In the UK, an estimated one in seven businesses were founded by migrants. Studies have also shown a disproportionate number of entrepreneurs with dyslexia – 20% of British business self-starters identify with the condition. The late Anita Roddick and Ikea founder Ingvar Kamprad were both dyslexic, as are Jamie Oliver, Alan Sugar and Richard Branson.
Many entrepreneurs, particularly among the Silicon Valley behemoth set, haven’t needed academic honours either – see university dropouts Steve Jobs, Bill Gates and Elon Musk. Look at key players on Dragons’ Den – Deborah Meaden, Karren Brady, Hilary Devey – and you won’t find many degrees either; none attended. But they’re not necessarily the rule.
“The college dropout personality is a myth; most entrepreneurs are actually college-educated,” notes Keyvan Vakili, assistant professor of strategy and entrepreneurship at London Business School.
Rather than the influence of education, people are more likely to enlist for an entrepreneurial life if they have a self-employed family member. “If you have an entrepreneur in your circle, especially parents, it increases your chances,” says Vakili.

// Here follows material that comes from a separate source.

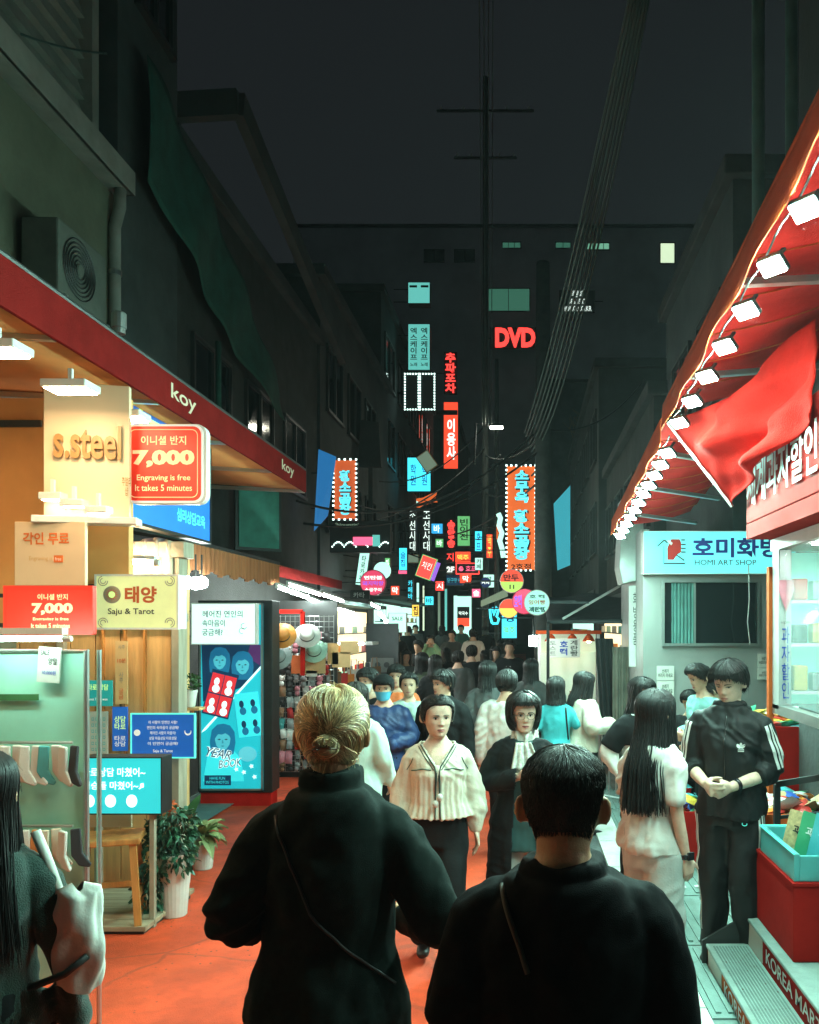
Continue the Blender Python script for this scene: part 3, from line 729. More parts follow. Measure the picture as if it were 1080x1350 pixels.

Statistics also show that entrepreneurs don’t need to start young. A 2018 MIT study revealed that the average age for successful business founders in the US is 42, while the mean founder age for the one in 1,000 highest-growth enterprises is 45. “By this age, you have a network, capital and personal skills,” says Vakili. This life-long accumulation of contacts can be crucial. “More diverse interaction leads to more idea generation and better access to capital – you know who you need to talk to about raising money and hiring employees,” he says.
Ultimately, go-getting characteristics may help future entrepreneurs, but a strong idea and, of course, access to funds are equally important. “If you are thinking of starting your own business, you don’t have to fit these traits to do it,” says Parkinson. “But you need to be somebody who can cope with potential problems, such as running out of money.”
The truth is that, in the end, nothing beats hard work and ambition. “Entrepreneurs aren’t innovators – instead, they spot a gap in the market, then push and never give up,” says Carayol.
“That’s what separates great entrepreneurs from normal ones. Great entrepreneurs go beyond the pale. They have to.”